Karena semua yang hadir menyetujui perkataan Supriyadi, akhirnya pemberontakan dilakukan pada tanggal 14 Februari pada pukul 03:00 dengan tembakan mortir pertama ke arah hotel Sakura di mana tempat para perwira Jepang tinggal.
Pasukan PETA juga memutuskan jaringan telepon dan menembaki semua tentara jepang yang ditemui di jalan. Tetapi, karena Jepang sudah mengetahui tentang pemberontakan tersebut jadi Jepang sudah menyiapkan rencana untuk melawan Supriyadi.
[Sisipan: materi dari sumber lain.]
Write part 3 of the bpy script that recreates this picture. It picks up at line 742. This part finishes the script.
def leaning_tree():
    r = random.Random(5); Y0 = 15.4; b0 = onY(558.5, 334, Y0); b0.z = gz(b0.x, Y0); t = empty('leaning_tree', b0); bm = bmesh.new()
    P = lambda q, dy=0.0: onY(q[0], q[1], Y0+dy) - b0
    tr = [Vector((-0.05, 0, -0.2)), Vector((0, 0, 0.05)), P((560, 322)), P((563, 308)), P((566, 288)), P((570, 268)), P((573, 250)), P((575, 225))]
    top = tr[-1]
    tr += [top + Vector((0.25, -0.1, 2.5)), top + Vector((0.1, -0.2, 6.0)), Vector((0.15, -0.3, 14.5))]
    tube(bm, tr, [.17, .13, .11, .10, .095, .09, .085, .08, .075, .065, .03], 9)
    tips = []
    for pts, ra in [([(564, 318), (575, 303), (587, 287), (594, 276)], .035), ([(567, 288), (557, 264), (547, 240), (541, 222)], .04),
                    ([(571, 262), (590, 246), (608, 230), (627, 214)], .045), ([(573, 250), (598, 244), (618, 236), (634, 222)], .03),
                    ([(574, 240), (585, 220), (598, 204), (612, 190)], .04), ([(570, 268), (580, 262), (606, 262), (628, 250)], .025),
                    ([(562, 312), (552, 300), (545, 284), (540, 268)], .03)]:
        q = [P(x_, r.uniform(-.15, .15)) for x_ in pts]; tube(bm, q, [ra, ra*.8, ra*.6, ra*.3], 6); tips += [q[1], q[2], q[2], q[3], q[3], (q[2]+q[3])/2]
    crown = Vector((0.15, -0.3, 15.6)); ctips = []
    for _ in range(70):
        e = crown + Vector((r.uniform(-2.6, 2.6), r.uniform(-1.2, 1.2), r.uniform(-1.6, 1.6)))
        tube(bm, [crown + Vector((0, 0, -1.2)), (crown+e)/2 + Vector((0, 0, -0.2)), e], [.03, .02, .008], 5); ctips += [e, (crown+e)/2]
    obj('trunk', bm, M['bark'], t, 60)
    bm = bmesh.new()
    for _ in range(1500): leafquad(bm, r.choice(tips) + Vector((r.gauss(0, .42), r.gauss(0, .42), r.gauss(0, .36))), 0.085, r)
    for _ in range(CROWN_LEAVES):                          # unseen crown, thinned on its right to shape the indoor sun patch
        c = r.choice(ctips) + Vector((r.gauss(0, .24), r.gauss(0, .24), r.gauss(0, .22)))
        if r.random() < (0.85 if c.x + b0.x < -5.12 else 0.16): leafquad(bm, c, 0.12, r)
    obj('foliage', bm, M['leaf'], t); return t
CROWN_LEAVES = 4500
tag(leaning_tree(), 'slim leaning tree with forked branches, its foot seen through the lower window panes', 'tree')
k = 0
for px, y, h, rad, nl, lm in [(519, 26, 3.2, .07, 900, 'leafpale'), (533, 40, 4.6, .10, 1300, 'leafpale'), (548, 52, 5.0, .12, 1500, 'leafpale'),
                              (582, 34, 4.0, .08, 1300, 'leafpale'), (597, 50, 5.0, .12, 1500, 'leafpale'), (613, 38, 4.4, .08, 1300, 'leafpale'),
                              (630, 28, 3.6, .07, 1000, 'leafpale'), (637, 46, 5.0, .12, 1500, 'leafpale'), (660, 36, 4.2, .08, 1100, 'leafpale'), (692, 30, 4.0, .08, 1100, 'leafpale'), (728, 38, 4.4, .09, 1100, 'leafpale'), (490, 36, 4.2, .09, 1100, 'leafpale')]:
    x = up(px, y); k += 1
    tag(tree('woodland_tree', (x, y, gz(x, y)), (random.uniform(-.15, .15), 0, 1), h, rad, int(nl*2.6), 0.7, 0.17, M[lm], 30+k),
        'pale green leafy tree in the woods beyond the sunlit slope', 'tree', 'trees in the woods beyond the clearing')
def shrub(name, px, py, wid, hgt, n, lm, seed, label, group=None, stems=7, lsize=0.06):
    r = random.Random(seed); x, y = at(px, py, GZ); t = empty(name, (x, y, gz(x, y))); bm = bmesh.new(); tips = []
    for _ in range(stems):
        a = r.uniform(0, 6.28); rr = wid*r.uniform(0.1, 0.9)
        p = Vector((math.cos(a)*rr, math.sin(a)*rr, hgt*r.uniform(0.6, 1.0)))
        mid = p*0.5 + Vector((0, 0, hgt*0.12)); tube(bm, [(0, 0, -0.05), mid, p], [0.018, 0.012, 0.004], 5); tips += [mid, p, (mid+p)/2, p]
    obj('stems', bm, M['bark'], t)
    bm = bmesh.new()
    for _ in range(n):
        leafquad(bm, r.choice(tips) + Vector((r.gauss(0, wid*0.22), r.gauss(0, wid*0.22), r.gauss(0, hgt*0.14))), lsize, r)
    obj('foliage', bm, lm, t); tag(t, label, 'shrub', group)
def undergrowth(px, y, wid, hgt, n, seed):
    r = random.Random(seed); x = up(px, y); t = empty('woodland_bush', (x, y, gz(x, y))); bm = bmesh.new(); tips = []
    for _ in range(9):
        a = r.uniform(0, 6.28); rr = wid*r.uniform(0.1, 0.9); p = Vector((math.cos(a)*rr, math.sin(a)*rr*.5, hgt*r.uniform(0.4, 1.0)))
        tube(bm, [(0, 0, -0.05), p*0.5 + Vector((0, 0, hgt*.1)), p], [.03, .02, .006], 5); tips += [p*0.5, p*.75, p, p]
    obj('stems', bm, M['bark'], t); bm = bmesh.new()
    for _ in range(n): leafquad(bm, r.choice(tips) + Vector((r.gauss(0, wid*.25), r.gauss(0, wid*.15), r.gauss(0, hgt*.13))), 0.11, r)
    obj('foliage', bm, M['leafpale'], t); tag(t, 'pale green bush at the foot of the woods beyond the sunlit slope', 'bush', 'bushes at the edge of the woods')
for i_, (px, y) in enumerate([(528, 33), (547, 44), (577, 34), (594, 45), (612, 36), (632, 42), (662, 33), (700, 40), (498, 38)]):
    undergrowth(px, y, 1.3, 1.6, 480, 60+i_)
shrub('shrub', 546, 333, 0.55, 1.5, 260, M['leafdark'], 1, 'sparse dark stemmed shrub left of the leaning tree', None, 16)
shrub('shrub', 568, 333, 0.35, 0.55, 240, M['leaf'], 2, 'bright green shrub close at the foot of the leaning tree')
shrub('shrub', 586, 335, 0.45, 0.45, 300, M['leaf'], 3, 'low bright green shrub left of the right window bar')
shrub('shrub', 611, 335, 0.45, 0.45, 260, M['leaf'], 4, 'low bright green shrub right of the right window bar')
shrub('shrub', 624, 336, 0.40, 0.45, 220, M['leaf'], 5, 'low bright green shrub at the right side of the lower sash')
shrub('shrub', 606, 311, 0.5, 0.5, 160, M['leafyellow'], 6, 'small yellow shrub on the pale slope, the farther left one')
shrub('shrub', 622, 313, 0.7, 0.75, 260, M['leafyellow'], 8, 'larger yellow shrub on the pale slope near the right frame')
Jepang menggunakan para pemimpin tentara PETA yang tidak ikut pemberontakan untuk membujuk Supriyadi untuk menyerah. Akhirnya Seorang pemimpin dari Jepang bernama Katagiri mendatangi pimpinan pemberontak yaitu Muridi karena Supriyadi tidak ada di sana. Lalu mengadakan perjanjian agar para Pemberontak tidak lagi menyerang.
Tetapi Jepang tidak menepati janjinya dan para pemberontak ditangkap oleh Jepang. Muradi, Sumanto, Sudarmo, Suparyono dan Halir dihukum mati oleh Jepang dan sisa tentara PETA di penjara. Tetapu Supriyadi tidak dihukum mati karena Supriyadi tidak menyerahkan diri setelah pemberontakan.
Keadaan Supriyadi
Setelah pemberontakan Supriyadi menghilang bagai ditelan bumi. Beberapa orang mengaku sebagai Supriyadi tetapi tidak ada yang percaya karena ceritanya berbeda dari sejarah yang ada.
Dan ada beberapa orang yang mengaku pernah bertemu dengan Supriyadi dan bahkan merawatnya. Salah satunya adalah guru PETA supriyadi yang bernama Nakajima, dia mengaku pernah bertemu dengan supriyadi dan menolong Supriyadi agar tidak ketahuan oleh tentara Jepang.
Kemudian seseorang bernama H. Mukandar di Bayah, Banten Selatan juga mengaku pernah bertemu dengan Supriyadi dan merawatnya karena saat itu Supriyadi sedang sakit Disentri. Setelah itu Supriyadi meninggal dan dimakamkan di Bahya, Banten Selatan.
Tetapi, sampai sekarang jasad dari Supriyadi belum ditemukan dan makamnya pun belum jelas benar atau tidaknya. Ada isu yang mengatakan bahwa Supriyadi dibunuh oleh tentara Jepang saat mengumpat di hutan.